Spotify wouldn’t share specific details of the (reported) discussions it’s having with creators. “The popularity of video is surging on Spotify, but our making deals with creators is not new,” a spokesperson told Bloomberg. “From The Comment Section to our recent renewals for What Now? with Trevor Noah and The Joe Rogan Experience, Spotify has worked with podcasters and creators on shows that include video for several years. Per those agreements, we never comment on the individual details as we have a wide array of partnerships.”
The platform’s pursuit of video creators isn’t a surprise, though. After its first-ever NewFronts appearance this past May, Ann Piper, its Head of North American Ad Sales, told Adweek Spotify was “ready to play in the digital advertising pool and compete for more than audio budgets.”

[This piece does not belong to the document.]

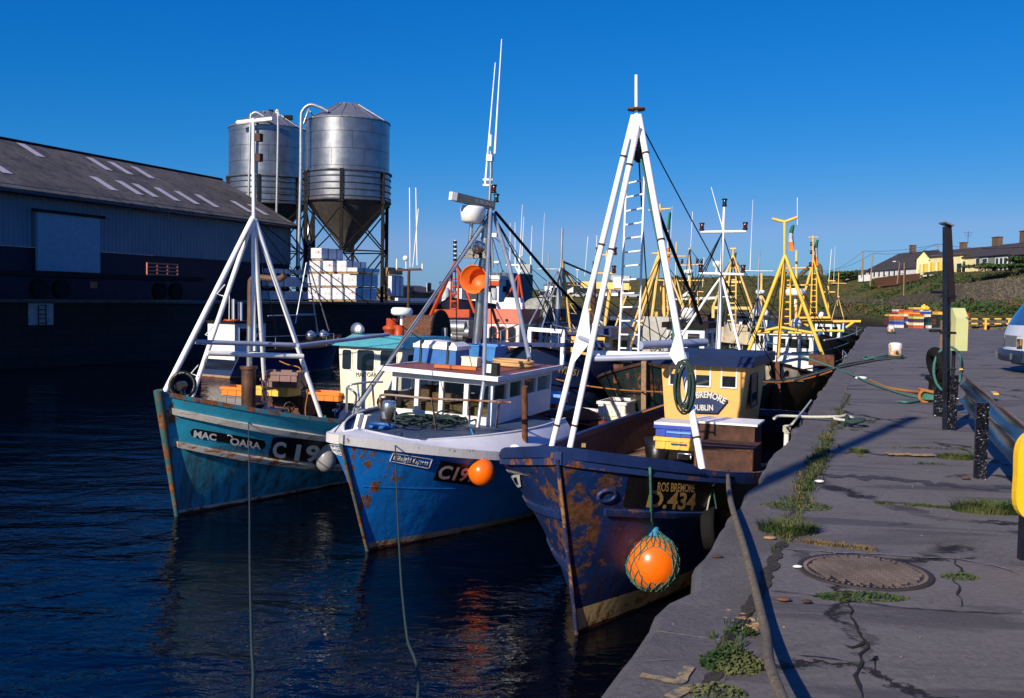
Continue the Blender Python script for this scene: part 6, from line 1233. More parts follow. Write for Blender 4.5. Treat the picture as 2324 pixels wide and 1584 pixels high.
# green boat CLARA
F,r_,H_=boat('green hulled boat with rust stained white whaleback bow, lettered CLARA D.67',1642,36,14,2.3,(2.15,1.7,1.6),hm('deep green hull',(.010,.035,.022)),rake=.3,sd=.3)
k=lambda q,x=7:F.X(q,x)
mb=MB(); 
for side in(-1,1):
    def wbk(u,v,side=side):
        x=4*u**1.3; z=H_.sheer(x)+.04; p=H_.p(x,z-.04,side); ins=min(abs(p.y),.35); return V((p.x+.5*max(0,1-x)*v,p.y-side*ins*v,z+.75*v))
    mb.grid(wbk,18,5,True,side==1)
mb.build('whaleback',mat('rust run white whaleback',(.68,.58,.38),.5,rust=.56,rs=(3,3,.5),rsc=1.5,rcol=((.45,.2,.05),(.5,.3,.1))),r_)
mb=MB(); text(mb,'D.671',H_.qmap([c7(1128,1292),c7(1240,1305),c7(1240,1262),c7(1130,1255)],.03),shear=.1,bold=.03); text(mb,'CLARA',H_.qmap([c7(1158,1250),c7(1240,1256),c7(1240,1240),c7(1158,1236)],.03),bold=.02); mb.build('registration_lettering',M['letter'],r_)
wh=wh_px(F,r_,8,c7(1215,1055),c7(1440,1055),c7(1218,1160),2.8,M['hwhite'],M['black'],nf=3,ns=0,rt=.12,fm=M['hwhite'],r=.12,wz=(.42,.92))
aframe(F,r_,7,c7(1165,548),[c7(1002,965),c7(1312,965)],.08,M['paleyel']); spars(r_,[(k(c7(1165,550)),k(c7(1165,492))),(k(c7(1142,492)),k(c7(1190,492)))],.06,M['paleyel'],'mast_head')
mb=MB(); mb.bar(k(c7(1002,968)),k(c7(1312,972)),.12); mb.bar(k(c7(1004,965)),k(c7(1004,1050)),.12); mb.bar(k(c7(1310,965)),k(c7(1310,1050)),.12); mb.bar(k(c7(1080,760)),k(c7(1230,760)),.09); mb.build('gantry_frame',M['paleyel'],r_)
ladder(r_,k(c7(1090,1090)),k(c7(1145,640)),k(c7(1185,1090)),k(c7(1190,640)),10,.04,M['paleyel']); flag(r_,k(c7(1188,522)),.75,.7,.1)
for q in((1340,1010),(1385,1005),(1415,1010)): mb=MB(); mb.sph(k(c7(*q),9),.19,14,8); mb.build('liferaft_canister',M['white'],r_)
spars(r_,[(k(c7(1395,690),12),k(c7(1390,975),12)),(k(c7(1390,855),12),k(c7(1340,960),12),.05),(k(c7(1390,855),12),k(c7(1440,960),12),.05)],.08,M['paleyel'],'aft_mast'); radome(r_,k(c7(1383,858),12),.22,.2,'cleanwhite')
rig(F,r_,H_,k(c7(1165,560)),[(.1,-1,.7),(12,-1,0),(12,1,0),(3,1,.7)],.02); clutter(F,r_,H_,3.5,7.5,1.5,8,8); rails(F,r_,H_,.4,4,-1,1.2)
# pale yellow multi legged gantry boat
F,r_,H_=boat('blue hulled boat under a tangle of pale yellow gantry legs, seen through the white ladder',1440,33,13,2.2,(1.9,1.5,1.4),hm('mid blue hull',(.02,.06,.16)),rake=.3)
k=lambda q,x=5:F.X(q,x)
spars(r_,[(k(c7(558,550)),k(c7(285,1320))),(k(c7(572,560)),k(c7(330,1310))),(k(c7(548,735),5.5),k(c7(432,1062),5.5),.04),(k(c7(600,740),5.5),k(c7(610,1040),5.5),.08)],.065,M['paleyel'],'gantry_leg')
spars(r_,[(k(c7(585,330)),k(c7(548,740)),k(c7(482,1255))),(k(c7(545,1000),5.6),k(c7(540,1160),5.6),.11)],.08,M['paleyel'],'gantry_post')
spars(r_,[(k(c7(645,680),5.5),k(c7(905,1345),4)),(k(c7(500,1045)),k(c7(400,1090)),.07),(k(c7(400,1105)),k(c7(860,1105)),.07)],.06,M['paleyel'],'gantry_brace')
spars(r_,[(k(c7(575,130)),k(c7(580,560))),(k(c7(482,182)),k(c7(660,168)),.04),(k(c7(510,530)),k(c7(660,528)),.045),(k(c7(560,745),5),k(c7(640,750),5),.04)],.055,M['paleyel'],'mast_head')
ladder(r_,k(c7(600,1020),5.6),k(c7(575,760),5.6),k(c7(640,1020),5.6),k(c7(625,760),5.6),6,.03,M['paleyel']); flag(r_,k(c7(655,195)),2.05,.85,.05)
spars(r_,[(k(c7(545,1050),4.5),k(c7(790,1110),3.5))],.06,M['wood'],'derrick'); lamp(r_,k(c7(528,238)),'redlamp',.08)
wh=wh_px(F,r_,6.5,c7(380,1155),c7(620,1160),c7(380,1260),2.4,M['navyclean'],M['navyclean'],nf=3,ns=0,rt=.1)
mb=MB(); mb.box(k(c7(543,1250),3)+V((0,0,-.0)),(.25,.95,1.9)); mb.build('grey_locker',mat('pale grey locker',(.42,.42,.38),.7,var=.2),r_)
spars(r_,[(k(c7(1300-880,640-440+0)),k(c7(1300-880,640-440+1)))] if False else [(k(c7(300,880),7),k(c7(205,1150),6))],.05,M['paleyel'],'strut')
rig(F,r_,H_,k(c7(580,560)),[(.1,-1,0),(11,-1,0),(11,1,0),(3,1,0),(3,-1,0)],.018); clutter(F,r_,H_,.8,6,1.3,10,9)
# gantry with two lamp arms (behind the left mast legs)
F,r_,H_=boat('dark boat with heavy yellow beam gantry and twin lamp arms, left of the white ladder',1335,37,13,2.2,(1.9,1.5,1.4),hm('black blue hull',(.012,.02,.04)),rake=.3)
k=lambda q,x=5:F.X(q,x)
mb=MB(); mb.bar(k(e7(885,770)),k(e7(1700,805)),.22,.28); mb.bar(k(e7(1700,800)),k(e7(1697,850)),.12); mb.build('gantry_beam',M['paleyel'],r_)
spars(r_,[(k(e7(1372,840)),k(e7(1270,1510))),(k(e7(1590,850)),k(e7(1575,1220)),.05),(k(e7(1520,1290)),k(e7(1440,1550)),.06),(k(e7(1015,830),5.2),k(e7(995,1470),5.2),.13)],.11,M['paleyel'],'gantry_post')
spars(r_,[(k(e7(1312,200)),k(e7(1300,745)),.06),(k(e7(1160,272)),k(e7(1470,270)),.05),(k(e7(1160,578)),k(e7(1450,580)),.05)],.05,M['paleyel'],'lamp_arm')
for q in((1162,262),(1447,262),(1432,570)): lamp(r_,k(e7(*q)),'redlamp',.14)
mb=MB(); mb.bar(k(e7(1395,650)),k(e7(1705,672)),.22); mb.build('radar_scanner',M['steel'],r_); mb=MB(); mb.box(k(e7(1520,740)),(.35,.4,.45)); mb.build('radar_housing',M['white'],r_)
spars(r_,[(k(e7(940,620),7),k(e7(995,-40),7)),(k(e7(1130,260),7),k(e7(1145,-60),7))],.02,M['white'],'whip_antenna',5)
spars(r_,[(k(e7(815,520),9),k(e7(815,780),9)),(k(e7(790,520),9),k(e7(850,522),9))],.03,M['white'],'mast_pole')
wh=wh_px(F,r_,6.5,e7(960,1400),e7(1300,1420),e7(960,1560),2.4,M['dark'],M['dark'],nf=3,ns=0)
mb=MB(); mb.lathe(k(e7(1160,1540),4),[(.001,0),(.2,.03),(.26,.15),(.23,.35),(.001,.45)],14); mb.build('liferaft_canister',M['white'],r_)
rig(F,r_,H_,k(e7(1305,740)),[(.1,-1,0),(11,-1,0),(11,1,0),(3,1,0)],.018); clutter(F,r_,H_,.8,6,1.3,10,11); rails(F,r_,H_,.5,6,-1)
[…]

And, in August, we saw a pitch deck where Spotify was selling brands hard on video ads. “Our video ads are only served to your audience when we know they’re engaged with the app and looking at the screen,” it said in one slide. With Spotify going after more marquee advertisers who normally would spend video ad budgets on YouTube, TikTok, or even traditional TV, we’re not shocked it’s now trying to recruit equally marquee creators on whose content it can run those ads.
We don’t know whether Spotify can be successful here. It’s been competing with YouTube in the video podcast arena for several years now, with YouTube notably struggling (though video podcasts do better on its platform than audio-only shows). But with this move, it’s fully stepping onto YouTube’s turf, asking creators to upload not podcasts, but the sort of standalone VODs YouTube has hosted since 2005.
Spotify says it’s ready to play–we’ll see just how hard that play is.